Red Sea trade has been curtailed by the South Sudanese situation, which affects importing base oils for inland blending plants. Parcels of Group I neutrals are still moving from Saudi ports to Middle East Gulf locations such as Oman and United Arab Emirates, with prices apparently holding up in the face of declining levels in U.A.E..

Iranian export of Group I SN 500, along with smaller quantities of SN 150 and SN 650, are still pervading the market with prices relatively stable for quantities routed through U.A.E. SN 500 is offered at an equivalent of around $900/t, but with Irans position on Middle East peace talks unclear, the prospect of normal trade is dismal.

Group I material continue to be sold through the Middle East Gulf region with Gulf Cooperation Council countries receiving imports as an adjunct to local production, although the arbitrage does not allow European material other than some Russian grades in. With a number of local blenders under license to produce finished lubricants on behalf of major brands, demand for quality Group I base oils is high.

U.A.E. reports that base oil imports are growing with increased demand for automotive lubes. More than one local enterprise is looking at establishing new Group I facilities within the Emirates, a move which would buck the global trend. The demand factor in Middle East Gulf is large and growing for medium and high viscosity Group I material and whilst Group II can carry the flag for many types of new generation lubes, Group I grades may still have a fundamental role in this region.

Africa

East Africa and South Africa reports include a number of small imports of Group I material from the usual Middle East Gulf and India sources, accompanied by rumors that another Baltic cargo is being negotiated for import into Durban. With Baltic prices around $850/t, there are possibilities for large parcels of SN 500 to be imported into this region, where local delivered prices are assessed at $1175-$1230/t. There are many interim costs involved in the movement of material to end users, but margins still exist which make this attractive.

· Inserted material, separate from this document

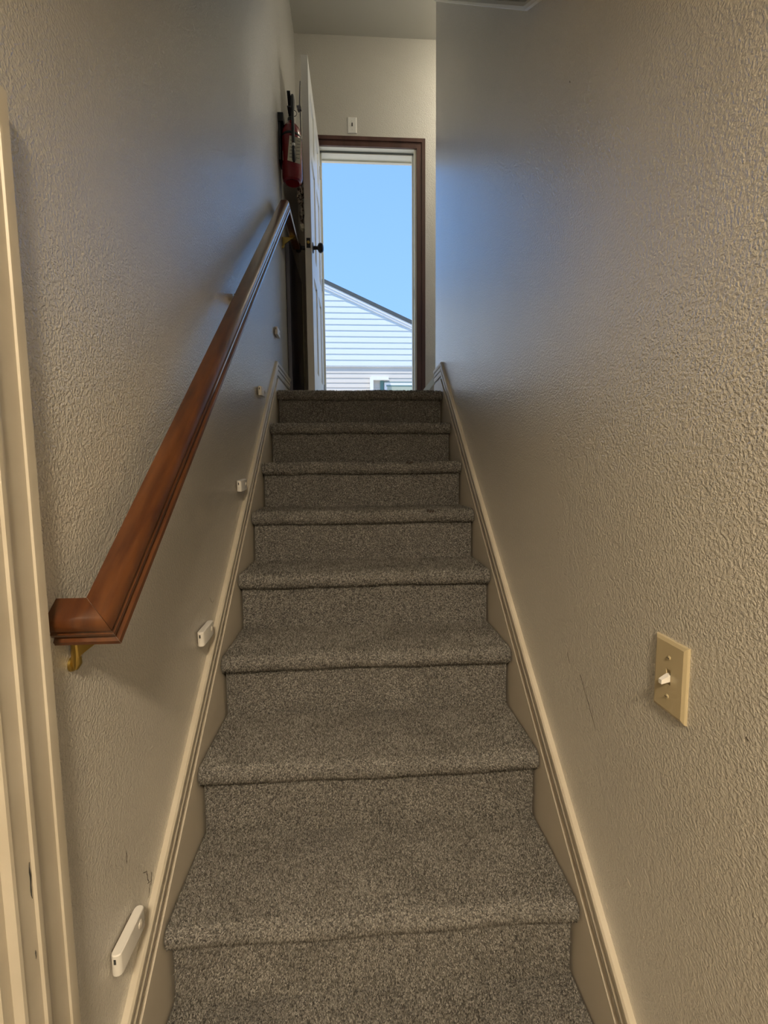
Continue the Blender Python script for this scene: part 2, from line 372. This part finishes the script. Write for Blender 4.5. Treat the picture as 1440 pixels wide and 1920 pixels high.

West African prices remain, with some Nigerian importers now looking for further cargoes of Baltic exports which they consider to be low-priced. Imports for February and early March are estimated at existing prices of around $965-$1040/t in respect of the solvent neutral grades, with bright stock between $1140-$1170/t. Due to lack of avails, SN 900 has not been quoted.

Group II/III

Group II grades in Europe have come under pressure due to perceived discounting from U.S. and Far East producers. Levels have dipped, with light vis grades most affected. Some players are suggesting that prices for these grades will almost have to be brought into line with Group I light neutrals to ensure these grades will be accepted as alternatives.

Prices are lower with light vis Group II now between $1040-$1065/t. Their heavier counterparts such as 500N are still between $1125 and $1175/t.

Group II demand in Middle East Gulf regions appears to be buoyant but receivers of these imported grades are very much aware of potential oversupply occurring within Far Eastern source production. Meanwhile suppliers are still trying to increase prices for February arrival. With one faction looking in one direction, and the other side looking in the other, the scene is set for interesting negotiations in future cargoes of Group II base oils arriving into Middle East Gulf receivers.

Prices are maintained between $1030-$1045/t for the light vis grades. 500N and 600N landed into U.A.E. between $1110 and $1145/t.

European Group III offtake appears to be substantially up from pre-New Years levels. Users of these grades are perhaps preparing to stock up, gearing themselves for spring, when a large number of tenders start to be delivered to end-users. Prices do not appear to have either lifted or eroded farther.

Sellers are very aware of market conditions and in some cases are considering themselves fortunate not to be having to discount. End users appear to have accepted levels, with comments received from two independent sources implying that these parties did not want to risk any possibility of suppliers pulling back from the European markets, given commitments to quality and specifications.

Prices are 910/t in respect of 4 cSt grades, with 6 cSt some 10-15/t higher basis ex tank loading into trucks.